Psalms and Proverbs Reading Day 22

Today’s readings are Psalms 104, 106, and 154 (text provided), and Proverb 24.

Psalm 154
Spoken by David when he was contending with the lion and the wolf which took a sheep from his flock

154 O God, O God, come to my aid; help Thou me and save me; deliver Thou my soul from the slayer.
2Shall I go down to Sheol by the mouth of the lion? or shall the wolf confound me?
3Was it not enough for them that they lay in wait for my father’s flock, and rent in pieces a sheep of my father’s drove, but they were wishing also to destroy my soul?
4Have pity, O Lord, and save Thy holy one from destruction; that he may rehearse Thy glories in all his times, and may praise Thy great name:
5when Thou hast delivered him from the hands of the destroying lion and of the ravening wolf, and when Thou hast rescued my captivity from the hands of the wild beasts.
6Quickly, O my Lord (Adonai), send from before Thee a deliverer, and draw me out of the gaping pit, which imprisons me in its depths.

Psalms and Proverbs Reading Day 21

Today’s readings are Psalms 103 and 105 and Proverb 23.

Psalm 103: Verse 6, think on this in both physical terms and spiritual terms. What are the similarities and differences between the two?
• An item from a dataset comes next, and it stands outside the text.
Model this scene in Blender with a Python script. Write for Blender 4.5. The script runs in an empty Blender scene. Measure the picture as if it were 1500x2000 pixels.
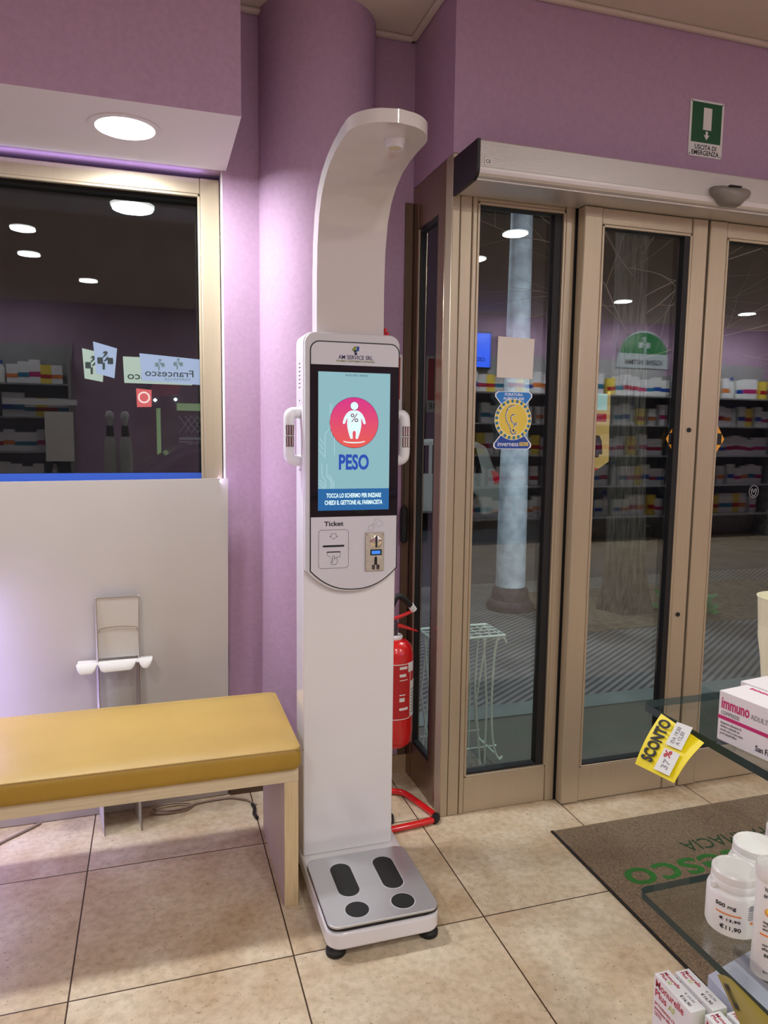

Psalm 105: This psalm offers a brief retelling of the Exodus plagues narrative and the entry into the promised land. Read some of the wording here and compare it to what we read in Exodus, the rest of the Pentateuch, and in Joshua. Is the tone different?

Proverb 23: Verse 4: “Do not wear yourself out to get rich.” How often to we see folks, church folks, doing this today?

Psalms and Proverbs Reading Day 20

Today’s readings are Psalms 96 through 102 and Proverb 22.

Psalm 96: Verses 7 through 9, “Ascribe to the Lord the glory due his name.” Are we lacking in that nowadays?
Psalm 97: Verse 10, What do we think about a passage that says God “hates” something?
Psalm 98: Verse 9 “He will judge the world with righteousness, and the peoples with equity.” Can this confuse someone who is going through significant struggle in this life?
Psalm 99: Verse 6, “The cried to the Lord, and he answered them.” Will God answer us or is this reserved only to the High Priests and Prophets?
Psalm 100: Verse 2 “Worship the Lord with gladness; some into his presence with singing.” Think about this in relation to how we worship every Sunday.
Psalm 101: Verse 6, “I will look with favor on the faithful in the land.” What about those faithful folk who seen out of favor?
Psalm 102: Read this one twice and comment as to how it speaks to you.

Proverb 22: Verse 6: “Train children in the right way…” What would we say to someone who has multiple children in various stages of faithfulness? They were raised the same, why did they not turn out the same? What might that say about this passage?